For sure it makes sense in an office environment for displays catered towards general productivity. However, displays like the ROG Swift are marketed as gaming monitors and they still fail to make them glossy which puzzles me.
I'm a gamer. I paid for a glossy display with my own money once. Never again. Being TN didn't bother me too much, but I disliked the glossy coating from the first second of use to the last. AG shouldn't look like wet paper over the monitor, but glossy is not worth the slight added vibrance.
Off the top of my head, the following games were more difficult to play, or just harder on my eyes, during the day time, due entirely to the glossy coat of my prior monitor:
Metro 2033 Redux (some low-contrast areas)
Metro: LL non-Redux (some dark areas, and some low-contrast)
Fallout 3 and NV (modded w/ darker nights)
Oblivion (darker nights and interiors)
Skyrim (darker nights and interiors)
Shadowrun Returns
The Witcher
The Witcher 2
The diffuse reflections from sunlight through closed blinds is plenty to make it annoying, IME. That's with having changed the positions of my PC desk, and lamps in the room, just for the sake of the monitor, as well. Smudges and dust being so visible also drove me nuts .
So, let it not puzzle you. The preference is not merely productivity v. entertainment, and its cons are readily apparent when used for entertainment purposes, though not as intense (in a well-lit office, I would go crazy with a glossy display, while at home I just got annoyed by it). Hopefully we'll get good affordable LED displays one of these days, and not need either style of coating.
Windows scaling for high DPI displays is a joke compared to OSX. OSX multi-monitor support is a joke compared to Windows. Both have their strengths and weaknesses. Scaling is not a Windows strength. That will likely change with Windows 10 but we aren't there yet.

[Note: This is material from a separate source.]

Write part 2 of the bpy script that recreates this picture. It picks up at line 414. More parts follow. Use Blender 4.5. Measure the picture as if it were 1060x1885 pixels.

Windows programs that scale well will continue to, but 10 won't change anything substantially, from what I've seen. The problem is one of planning and implementation. Windows gave the option to treat GUIs like paper, with real-world dimensions, but allowed them to not be, with either pixel alignments, or [bad] assumptions about 96 pixels = 1", and in particular, the ability to mix and match within forms that did not use fluid layouts. Those applications that scale badly need a monitor of high enough res for 100% scaling increments, or they look awful, and there is no real hope for them (try XP scaling, if it's just one important program, but that only works well maybe 20% of the time). Even at 100% increments, scaling filters would do well for the viewers, like those used by old game emulators, compared to the simple stretching. Unless they implement such edge-defining filters, Windows 7's scaling ais probably as good as it's going to get. Sadly, Linux/X GUIs have been regressing, lately, too, with independent DPIs, not set by the display server, and X going with 96 DPI, where it used to use reported (why?! It used to be awesome!).